> [Task description]: Every line in the listing is to be echoed verbatim.

>> Start Data segment

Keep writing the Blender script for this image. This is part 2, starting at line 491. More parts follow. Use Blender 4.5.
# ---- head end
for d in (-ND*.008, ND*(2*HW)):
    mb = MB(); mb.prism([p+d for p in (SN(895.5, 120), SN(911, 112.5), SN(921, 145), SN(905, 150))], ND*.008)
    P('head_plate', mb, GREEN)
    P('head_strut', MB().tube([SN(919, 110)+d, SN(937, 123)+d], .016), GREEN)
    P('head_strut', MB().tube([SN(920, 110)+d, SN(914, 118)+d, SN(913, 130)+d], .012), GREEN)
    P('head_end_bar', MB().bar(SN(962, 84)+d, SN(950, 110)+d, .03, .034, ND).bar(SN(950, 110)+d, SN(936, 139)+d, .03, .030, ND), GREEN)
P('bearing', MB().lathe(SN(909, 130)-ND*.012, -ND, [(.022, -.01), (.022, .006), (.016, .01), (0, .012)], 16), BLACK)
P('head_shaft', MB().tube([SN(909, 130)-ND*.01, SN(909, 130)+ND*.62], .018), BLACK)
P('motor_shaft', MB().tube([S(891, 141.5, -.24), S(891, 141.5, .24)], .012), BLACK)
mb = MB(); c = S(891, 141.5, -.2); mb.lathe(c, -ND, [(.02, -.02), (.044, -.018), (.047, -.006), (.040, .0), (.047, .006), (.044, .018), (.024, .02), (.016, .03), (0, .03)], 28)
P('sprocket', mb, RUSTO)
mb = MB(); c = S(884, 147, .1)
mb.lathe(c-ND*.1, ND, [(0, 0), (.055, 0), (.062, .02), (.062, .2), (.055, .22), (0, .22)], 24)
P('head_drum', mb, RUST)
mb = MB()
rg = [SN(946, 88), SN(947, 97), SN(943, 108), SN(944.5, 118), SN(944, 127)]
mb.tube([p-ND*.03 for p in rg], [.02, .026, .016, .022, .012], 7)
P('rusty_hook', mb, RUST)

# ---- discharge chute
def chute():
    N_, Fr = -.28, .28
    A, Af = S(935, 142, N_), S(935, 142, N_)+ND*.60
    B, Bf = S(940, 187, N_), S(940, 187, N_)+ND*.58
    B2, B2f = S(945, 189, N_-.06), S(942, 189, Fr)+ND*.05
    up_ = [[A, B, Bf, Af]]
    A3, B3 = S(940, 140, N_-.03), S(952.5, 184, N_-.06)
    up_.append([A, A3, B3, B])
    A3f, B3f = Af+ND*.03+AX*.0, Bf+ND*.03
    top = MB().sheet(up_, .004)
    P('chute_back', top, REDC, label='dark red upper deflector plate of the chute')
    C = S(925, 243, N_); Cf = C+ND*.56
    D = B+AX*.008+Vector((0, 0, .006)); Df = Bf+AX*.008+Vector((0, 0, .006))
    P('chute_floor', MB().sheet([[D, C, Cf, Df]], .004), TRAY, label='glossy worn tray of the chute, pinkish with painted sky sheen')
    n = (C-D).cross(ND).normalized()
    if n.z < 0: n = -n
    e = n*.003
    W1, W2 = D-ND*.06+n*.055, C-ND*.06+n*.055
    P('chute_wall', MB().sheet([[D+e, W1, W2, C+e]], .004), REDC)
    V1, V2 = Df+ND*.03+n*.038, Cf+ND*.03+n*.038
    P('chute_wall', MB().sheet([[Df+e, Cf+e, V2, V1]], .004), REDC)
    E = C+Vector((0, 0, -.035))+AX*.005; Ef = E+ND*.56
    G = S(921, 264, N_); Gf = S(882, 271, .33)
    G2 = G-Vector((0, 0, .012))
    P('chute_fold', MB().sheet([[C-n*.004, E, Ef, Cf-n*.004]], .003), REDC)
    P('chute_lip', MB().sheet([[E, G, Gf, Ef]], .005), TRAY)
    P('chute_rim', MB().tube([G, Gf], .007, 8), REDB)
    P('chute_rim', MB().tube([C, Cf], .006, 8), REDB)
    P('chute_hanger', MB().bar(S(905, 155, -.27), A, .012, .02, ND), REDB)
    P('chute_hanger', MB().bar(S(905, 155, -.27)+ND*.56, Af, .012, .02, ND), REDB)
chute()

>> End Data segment

> [Result for this exercise]:
Keep writing the Blender script for this image. This is part 2, starting at line 491. More parts follow. Use Blender 4.5.
# ---- head end
for d in (-ND*.008, ND*(2*HW)):
    mb = MB(); mb.prism([p+d for p in (SN(895.5, 120), SN(911, 112.5), SN(921, 145), SN(905, 150))], ND*.008)
    P('head_plate', mb, GREEN)
    P('head_strut', MB().tube([SN(919, 110)+d, SN(937, 123)+d], .016), GREEN)
    P('head_strut', MB().tube([SN(920, 110)+d, SN(914, 118)+d, SN(913, 130)+d], .012), GREEN)
    P('head_end_bar', MB().bar(SN(962, 84)+d, SN(950, 110)+d, .03, .034, ND).bar(SN(950, 110)+d, SN(936, 139)+d, .03, .030, ND), GREEN)
P('bearing', MB().lathe(SN(909, 130)-ND*.012, -ND, [(.022, -.01), (.022, .006), (.016, .01), (0, .012)], 16), BLACK)
P('head_shaft', MB().tube([SN(909, 130)-ND*.01, SN(909, 130)+ND*.62], .018), BLACK)
P('motor_shaft', MB().tube([S(891, 141.5, -.24), S(891, 141.5, .24)], .012), BLACK)
mb = MB(); c = S(891, 141.5, -.2); mb.lathe(c, -ND, [(.02, -.02), (.044, -.018), (.047, -.006), (.040, .0), (.047, .006), (.044, .018), (.024, .02), (.016, .03), (0, .03)], 28)
P('sprocket', mb, RUSTO)
mb = MB(); c = S(884, 147, .1)
mb.lathe(c-ND*.1, ND, [(0, 0), (.055, 0), (.062, .02), (.062, .2), (.055, .22), (0, .22)], 24)
P('head_drum', mb, RUST)
mb = MB()
rg = [SN(946, 88), SN(947, 97), SN(943, 108), SN(944.5, 118), SN(944, 127)]
mb.tube([p-ND*.03 for p in rg], [.02, .026, .016, .022, .012], 7)
P('rusty_hook', mb, RUST)

# ---- discharge chute
def chute():
    N_, Fr = -.28, .28
    A, Af = S(935, 142, N_), S(935, 142, N_)+ND*.60
    B, Bf = S(940, 187, N_), S(940, 187, N_)+ND*.58
    B2, B2f = S(945, 189, N_-.06), S(942, 189, Fr)+ND*.05
    up_ = [[A, B, Bf, Af]]
    A3, B3 = S(940, 140, N_-.03), S(952.5, 184, N_-.06)
    up_.append([A, A3, B3, B])
    A3f, B3f = Af+ND*.03+AX*.0, Bf+ND*.03
    top = MB().sheet(up_, .004)
    P('chute_back', top, REDC, label='dark red upper deflector plate of the chute')
    C = S(925, 243, N_); Cf = C+ND*.56
    D = B+AX*.008+Vector((0, 0, .006)); Df = Bf+AX*.008+Vector((0, 0, .006))
    P('chute_floor', MB().sheet([[D, C, Cf, Df]], .004), TRAY, label='glossy worn tray of the chute, pinkish with painted sky sheen')
    n = (C-D).cross(ND).normalized()
    if n.z < 0: n = -n
    e = n*.003
    W1, W2 = D-ND*.06+n*.055, C-ND*.06+n*.055
    P('chute_wall', MB().sheet([[D+e, W1, W2, C+e]], .004), REDC)
    V1, V2 = Df+ND*.03+n*.038, Cf+ND*.03+n*.038
    P('chute_wall', MB().sheet([[Df+e, Cf+e, V2, V1]], .004), REDC)
    E = C+Vector((0, 0, -.035))+AX*.005; Ef = E+ND*.56
    G = S(921, 264, N_); Gf = S(882, 271, .33)
    G2 = G-Vector((0, 0, .012))
    P('chute_fold', MB().sheet([[C-n*.004, E, Ef, Cf-n*.004]], .003), REDC)
    P('chute_lip', MB().sheet([[E, G, Gf, Ef]], .005), TRAY)
    P('chute_rim', MB().tube([G, Gf], .007, 8), REDB)
    P('chute_rim', MB().tube([C, Cf], .006, 8), REDB)
    P('chute_hanger', MB().bar(S(905, 155, -.27), A, .012, .02, ND), REDB)
    P('chute_hanger', MB().bar(S(905, 155, -.27)+ND*.56, Af, .012, .02, ND), REDB)
chute()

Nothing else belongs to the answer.